Any help is appreciated.
On
According to the Axiom of Choice, there is a field automorphism $\tau$ of $\mathbb C$ that does not map $\mathbb R$ into itself. Then $F := \tau(\mathbb R)$ has the property that $\overline{F} = \mathbb C$.
It is interesting that such a field $F$ cannot be a Borel set in $\mathbb C$, however. It cannot be constructed (and proved correct) in ZF set theory only.
Yes to the first question, no to the other one.
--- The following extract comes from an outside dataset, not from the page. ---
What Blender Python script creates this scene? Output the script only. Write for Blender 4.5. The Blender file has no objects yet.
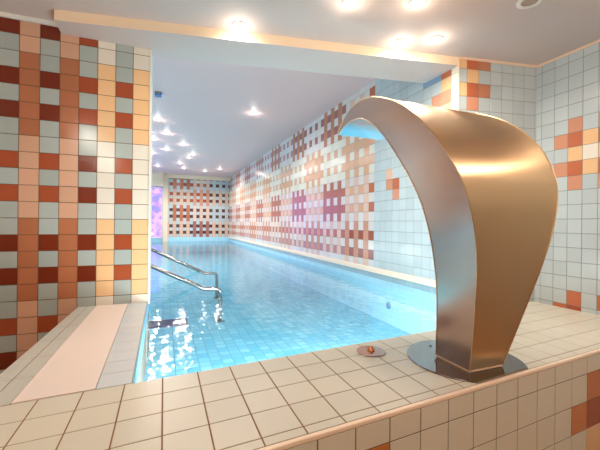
import bpy, bmesh, math, random
from mathutils import Matrix, Vector
random.seed(7)
sc = bpy.context.scene
COL = sc.collection
R = math.radians

# ------------------------------------------------------------------ camera, world, exposure
# world axes: X runs across the pool, Y runs along it, Z up; z = 0 is the top of the tiled ledge
cam_d = bpy.data.cameras.new('camera')
cam_d.sensor_width = 36.0
cam_d.lens = 345.0 / 600.0 * 36.0
cam_d.shift_y = -0.0025
cam_d.clip_start = 0.02
cam = bpy.data.objects.new('camera', cam_d)
COL.objects.link(cam)
cam.matrix_world = Matrix.Translation((0, 0, 0.58)) @ Matrix.Rotation(R(-21.5), 4, 'Z') @ Matrix.Rotation(R(90), 4, 'X') @ Matrix.Rotation(R(0.55), 4, 'Z')
sc.camera = cam

world = bpy.data.worlds.new('world')
sc.world = world
world.use_nodes = True
bg = world.node_tree.nodes['Background']
bg.inputs[0].default_value = (0.75, 0.8, 0.9, 1)
bg.inputs[1].default_value = 0.15

sc.view_settings.view_transform = 'Standard'
sc.view_settings.look = 'None'
sc.view_settings.gamma = 1.0
sc.view_settings.use_curve_mapping = False
sc.view_settings.exposure = 0.75
sc.cycles.max_bounces = 10
sc.cycles.diffuse_bounces = 6
sc.cycles.glossy_bounces = 5
sc.cycles.transparent_max_bounces = 12
sc.cycles.use_denoising = True
sc.cycles.sample_clamp_indirect = 6.0

FRONT_W = 11.0        # watts of one downlight of the front room
POOL_W = 22.0        # watts of one downlight over the pool
UNDER_W = 3.8       # watts of one added fill light under water
FRONT_HALO = 0.5     # light that lamp throws back on the ceiling around it
POOL_HALO = 0.5
WARM = (1.0, 0.875, 0.74)
COOL = (1.0, 0.91, 0.82)

# ------------------------------------------------------------------ materials
def s2l(c):
    return tuple(((v / 255) / 12.92 if v / 255 <= 0.04045 else ((v / 255 + 0.055) / 1.055) ** 2.4) for v in c)

def new_mat(name):
    m = bpy.data.materials.new(name)
    m.use_nodes = True
    nt = m.node_tree
    return m, nt, nt.nodes['Principled BSDF']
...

This answer needs some theory of trascendental extensions, though. $\Bbb R$ is algebraic over some purely trascendental extension of $\Bbb Q$ by $\beth_1$-many variables: namely, there is a field $\Bbb Q\subseteq k\subseteq \Bbb R$ such that $\overline k\supseteq \Bbb R$ and such that $k\cong \Bbb Q(X_\alpha\,:\,\alpha\in\beth_1)$, the field of rational functions in uncountably many variables.
Now, $\Bbb R$ cannot be $k$, because there are several ring homomorphisms $f:k\to k$ such that $\left. f\right\rvert_{\Bbb Q}=id$. On the other hand, any homomorphism of rings $\Bbb R\to\Bbb R$ which fixes $\Bbb Q$ must be the identity.
The least (or even a minimal) field $k$ such that $\overline k=\Bbb C$ does not exist: as before, such a field $k$ ought to contain $k'=\Bbb Q(\xi_\alpha\,:\,\alpha\in\beth_1)$ with $\overline{k'}=\Bbb C$ and $\xi_i\in k$ algebraically independent over $\Bbb Q$. By minimality, $k=k'$. Now, $k''=\Bbb Q(\xi^2_\alpha\,:\,\alpha\in\beth_1)$ is strictly contained in $k'$ and it has the same algebraic closure. At a closer inspection, the only fields which are minimal in the family of fields which have their same algebraic closure are $\Bbb Q$ and $\Bbb F_p$ (where $p$ is a prime).